Non a caso Rahman sarà oggi sottoposto a perizia psichiatrica nel penitenziario di Pol i Charki, alla periferia di Kabul, dove è stato trasferito per garantire la sua incolumità. Lo ha annunciato uno dei procuratori incaricato dell’istruttoria. Nel centro di detenzione della capitale, dove gli imputati attendono le sentenze, Rahman ha vissuto in cella con altri venti prigionieri, che lo minacciavano di morte, insultavano e gli sputavano addosso per essere diventato cristiano. A Pol i Charki si trova in una cella di isolamento non per punizione, ma per evitare altre aggressioni e gli sarebbe stata addirittura garantita una Bibbia che aveva chiesto.

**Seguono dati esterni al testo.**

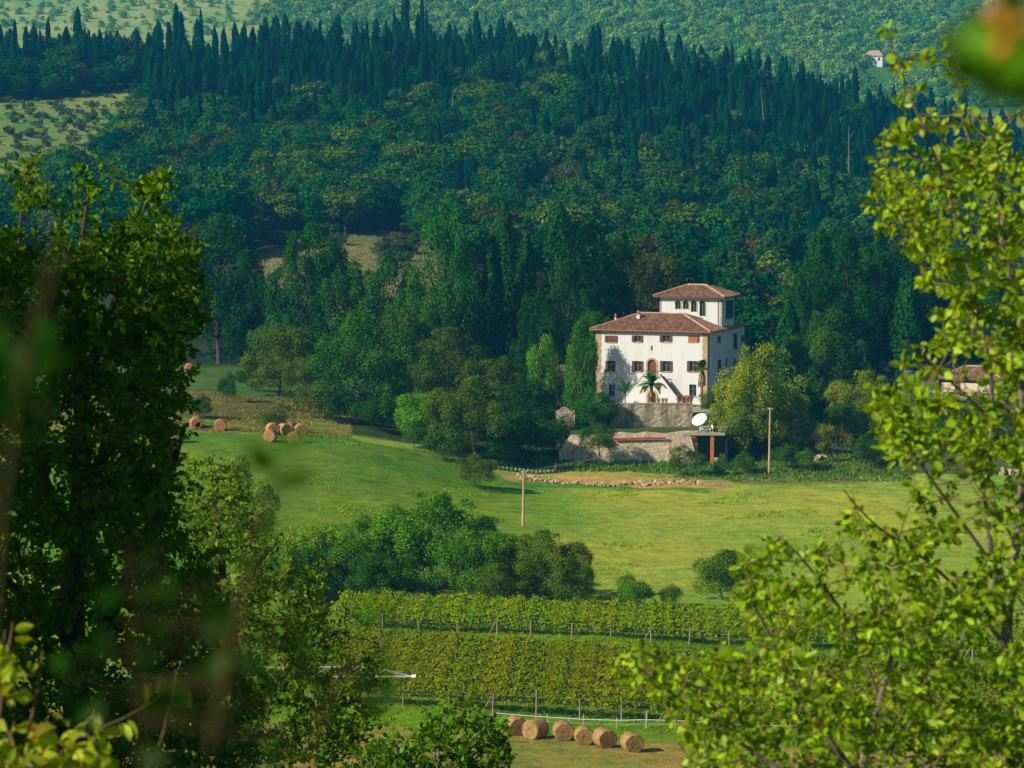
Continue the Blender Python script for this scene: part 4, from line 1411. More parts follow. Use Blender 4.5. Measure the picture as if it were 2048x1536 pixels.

Karzai aveva riunito il governo per affrontare il caso che ha provocato non solo una levata di scudi internazionali da parte di Paesi come la Germania, l’Italia e il Canada, che dispiegano le loro truppe in Afghanistan, ma anche una richiesta di grazia del Santo Padre. Poiché Rahman si è convertito 16 anni fa in Pakistan e poi ha vissuto a lungo in Germania, Karzai punterebbe a fargli ottenere asilo in qualche Paese occidentale evitando di rifare il processo e un’eventuale condanna a morte secondo la legge del Corano. Una soluzione di compromesso che forse calmerebbe anche gli ambienti oltranzisti e conservatori, guidati dagli islamisti e dai religiosi, che reclamano invece una punizione esemplare per l’apostata.

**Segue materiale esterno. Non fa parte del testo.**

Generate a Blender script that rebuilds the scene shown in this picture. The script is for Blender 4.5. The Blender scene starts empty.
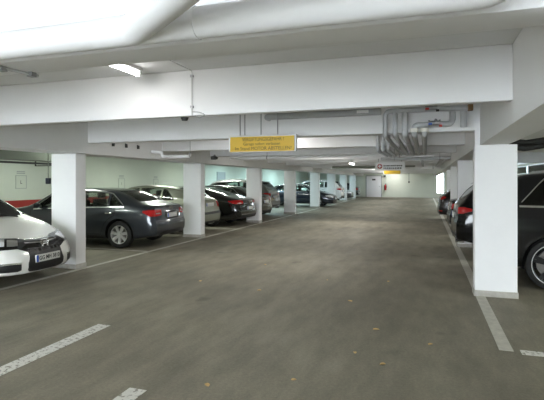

Il problema è che Rahman, originario della valle del Panjsher, non intenderebbe cedere e in un’intervista al quotidiano La Repubblica ha ribadito di non essere pazzo e di sentirsi pronto a morire per la sua fede se necessario. «Se fuggissi di nuovo significherebbe che il mio Paese non è cambiato. Senza diritti umani, senza rispetto di tutte le religioni - ha detto il convertito - hanno vinto i talebani».
Inoltre, Rahman ha citato in aula diversi esponenti governativi sostenendo di aver pregato assieme a Yahia Massoud, il fratello maggiore del famoso comandante Ahmed Shah, eroe nazionale ucciso da Al Qaida, che oggi è numero due dell’ambasciata afghana in Svizzera.

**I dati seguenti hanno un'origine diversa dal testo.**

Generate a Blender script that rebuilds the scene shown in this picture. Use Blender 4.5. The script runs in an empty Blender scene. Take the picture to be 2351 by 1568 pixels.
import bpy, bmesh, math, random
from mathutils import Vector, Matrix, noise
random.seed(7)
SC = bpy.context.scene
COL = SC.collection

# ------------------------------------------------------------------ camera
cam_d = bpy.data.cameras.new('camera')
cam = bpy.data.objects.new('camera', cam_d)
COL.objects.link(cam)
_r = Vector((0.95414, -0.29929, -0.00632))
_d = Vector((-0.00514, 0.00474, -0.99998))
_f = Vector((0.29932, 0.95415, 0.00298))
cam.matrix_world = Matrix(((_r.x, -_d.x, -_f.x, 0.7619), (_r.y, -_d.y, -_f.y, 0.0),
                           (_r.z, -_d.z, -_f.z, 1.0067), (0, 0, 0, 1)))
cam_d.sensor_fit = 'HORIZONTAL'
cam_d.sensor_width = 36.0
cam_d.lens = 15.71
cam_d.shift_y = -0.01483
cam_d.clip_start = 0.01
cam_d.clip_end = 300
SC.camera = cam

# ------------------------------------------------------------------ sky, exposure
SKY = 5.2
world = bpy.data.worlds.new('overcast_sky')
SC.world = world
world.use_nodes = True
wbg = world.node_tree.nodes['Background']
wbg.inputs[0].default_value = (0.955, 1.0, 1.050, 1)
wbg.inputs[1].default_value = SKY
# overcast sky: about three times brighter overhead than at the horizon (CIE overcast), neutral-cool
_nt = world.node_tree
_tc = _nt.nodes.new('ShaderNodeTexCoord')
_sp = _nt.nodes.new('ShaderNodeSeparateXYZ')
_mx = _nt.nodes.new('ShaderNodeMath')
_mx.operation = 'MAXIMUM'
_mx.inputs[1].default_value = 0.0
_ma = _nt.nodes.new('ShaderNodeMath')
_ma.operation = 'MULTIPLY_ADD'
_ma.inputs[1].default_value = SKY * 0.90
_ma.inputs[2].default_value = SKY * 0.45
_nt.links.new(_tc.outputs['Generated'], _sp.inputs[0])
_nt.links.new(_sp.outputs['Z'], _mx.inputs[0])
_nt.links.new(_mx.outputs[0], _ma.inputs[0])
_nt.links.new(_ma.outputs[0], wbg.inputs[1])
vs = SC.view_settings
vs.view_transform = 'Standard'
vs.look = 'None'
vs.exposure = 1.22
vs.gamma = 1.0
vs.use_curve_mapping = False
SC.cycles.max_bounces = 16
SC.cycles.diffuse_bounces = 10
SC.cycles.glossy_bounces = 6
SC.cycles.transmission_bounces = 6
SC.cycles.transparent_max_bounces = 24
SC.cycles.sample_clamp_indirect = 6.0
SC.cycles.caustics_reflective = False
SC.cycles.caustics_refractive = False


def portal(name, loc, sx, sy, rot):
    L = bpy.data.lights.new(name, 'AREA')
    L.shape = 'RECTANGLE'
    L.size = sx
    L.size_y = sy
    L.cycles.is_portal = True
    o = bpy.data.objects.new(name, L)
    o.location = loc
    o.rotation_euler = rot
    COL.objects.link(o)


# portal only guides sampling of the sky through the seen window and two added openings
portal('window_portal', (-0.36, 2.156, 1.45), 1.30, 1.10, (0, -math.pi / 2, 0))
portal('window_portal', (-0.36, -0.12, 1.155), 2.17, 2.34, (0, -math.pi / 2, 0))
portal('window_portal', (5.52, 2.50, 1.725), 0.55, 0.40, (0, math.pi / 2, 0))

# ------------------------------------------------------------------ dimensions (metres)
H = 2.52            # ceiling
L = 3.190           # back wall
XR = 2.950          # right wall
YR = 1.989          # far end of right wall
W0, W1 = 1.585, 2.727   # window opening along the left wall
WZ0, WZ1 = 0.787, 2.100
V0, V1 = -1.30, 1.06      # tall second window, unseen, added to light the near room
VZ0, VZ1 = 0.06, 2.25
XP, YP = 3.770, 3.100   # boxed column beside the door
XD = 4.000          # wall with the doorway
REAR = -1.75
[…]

Anche per questi motivi la vicenda deve venire chiusa il prima possibile. Secondo una fonte anonima dell’apparato giudiziario afghano, «la decisione sul rilascio potrebbe essere presa anche domani (oggi per chi legge, nda).

Non sono costretti a tenerlo in carcere mentre il procuratore generale fa luce sulla vicenda».
Ieri il segretario di Stato americano, Condoleezza Rice, ha dichiarato in un’intervista televisiva che Washington accoglierebbe come «un ottimo passo in avanti» la scarcerazione dell’afghano.